Thursday, April 19, 2012

SKC, Grandview Rapid Rail Line Study Funded

By Seann McAnally
A look at Grandview's history makes one fact clear - the railroad brought the city to life. Now, county officials want to continue that tradition with a passenger rail line to Grandview. It's part of a larger Regional Rapid Rail plan developed by Jackson County and TranSystems that is winning converts across the Metro - including Grandview Mayor Steve Dennis. 

County Executive Mike Sanders took his message to Grandview City Hall to convince the Board of Aldermen that his rapid rail plan is going places.

Funding to the tune of some $652,000 has come down from the Federal Highway Administration to study the so-called "Grandview Line," a passenger rail line that would run from Union Station south through the Bannister Mall area and down the 71 Higway corridor to Belton.

"We're in the preliminary stages of beginning that study," said Dan Ferguson, public information officer for the county. Such studies are a necessary first step to securing further federal funds to actually build the line. 

A previous study had some worried that the southland would be left out of the plan. In Dec. 2010 the Federal Transit Administration awarded some $1.8 million to study the Rock Island Line, which would run to Lee's Summit and Pleasant Hill, and the I-70 Line, which would run through Independence to Blue Springs. That study is nearing completion. 

"We always intended to study the south line," Ferguson said, "but there was only so much money available." 

Sanders said it's worth noting those were both competitive grants, and that, ultimately, they were paid for with the federal gasoline tax. 

"For years we've been paying in," Sanders said, "but we've watched that money go to Denver, to St. Louis...in the past, when it came time for federal funding, the Kansas City area has missed the boat."

But Kansas City has a secret weapon in its arsenal to compete for future funds to build the line, he said. 

"Dollars are limited, and the competition is fierce," Sanders said. "Federal officials want the most bang for the buck. They want to put that money where it makes the most economic sense. Our plan uses existing, under-utilized rail corridors. That means we save time, money, we don't have to do environmental impact studies - it's by far the most realistic and affordable plan in the nation right now." 

Sanders said he's heard feedback that Kansas Citians are "in love with their cars" and that few would use rapid transit. He said that's not been the case in similar cities. 

"We're similar to Denver and St. Louis, both size-wise and demographically," Sanders said. "In St. Louis, they said the same thing - folks will never ride it. But they did. In both cities, ridership exceeded expectations. It's tough to even get a seat." 

Rapid transit is not just about getting people to jobs, Sanders said. It's about economic development. 
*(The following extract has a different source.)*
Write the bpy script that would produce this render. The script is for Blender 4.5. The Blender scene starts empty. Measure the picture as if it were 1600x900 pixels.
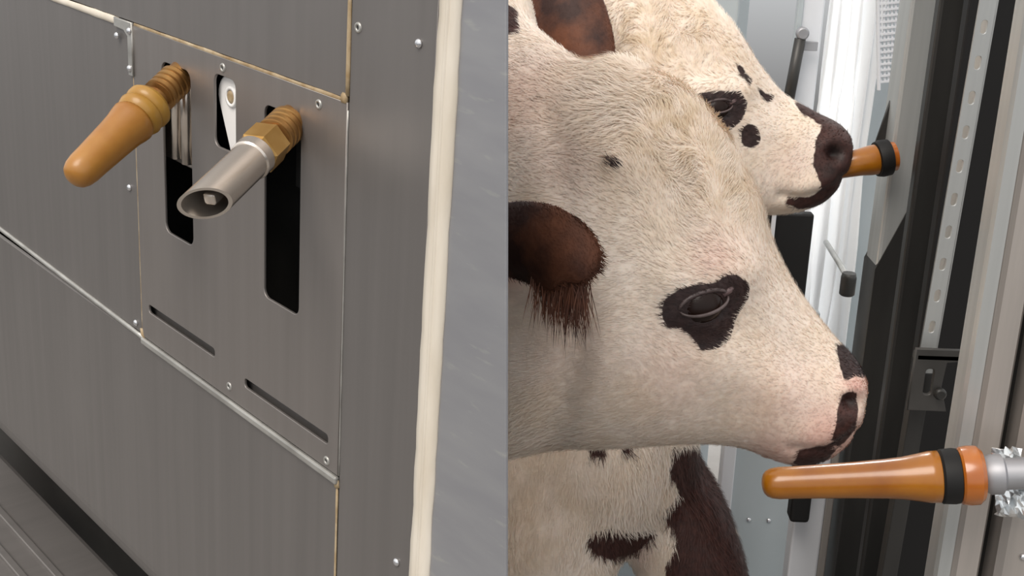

"In Denver, 40 new businesses have headquartered there since their rapid rail plan went into effect," Sanders said. "In speaking to Denver officials, they told me those businesses said, ‘yes, we'll come, but we want to be at a rail stop.' In St. Louis, there has been $3 billion in new investment along the rail lines. It's clear that rail stops create islands of economic development around them. It's not like being near a bus stop, where the route can change or the line is eliminated entirely. Most of the lines we're using have been in place since the 1880s. They're not going anywhere." 

Dennis has personally endorsed the plan, as have most other area mayors and chambers of commerce. The plan got nods of approval from the rest of the board, although a formal vote of endorsement was not on the agenda. 

"I like this," said Alderman Leonard Jones. "The way we're doing it, with the existing rail, makes a lot of sense." 

"What can we do to help get this moving?" asked Alderman Joe Runions. 

"Unanimity is important," Sanders said, hinting that eventually, he'd like to see formal resolutions of support from Metro area cities. "At the federal level, they see the Kansas City region as fragmented and disunited. They see it has north versus south, east versus west. Now they're starting to see that we're coming together. That makes a big difference." 

Ferguson said the first study - the Rock Island and I-70 lines - will be complete this summer. The south line study should be complete toward the end of the year. 

"2013 could be the last year we see significant federal funds for this," Sanders said, hinting at what could happen if Republicans take the White House. "This could be our last chance for decades. Remember that there are only two major cities in the United States without comprehensive transit plans. That's us and Detroit. Do we want to be compared to Detroit? The fact of the matter is that this money is going to go somewhere. Through our gas taxes we've paid in billions over the years and we've watched that money go everywhere but here. It's our turn."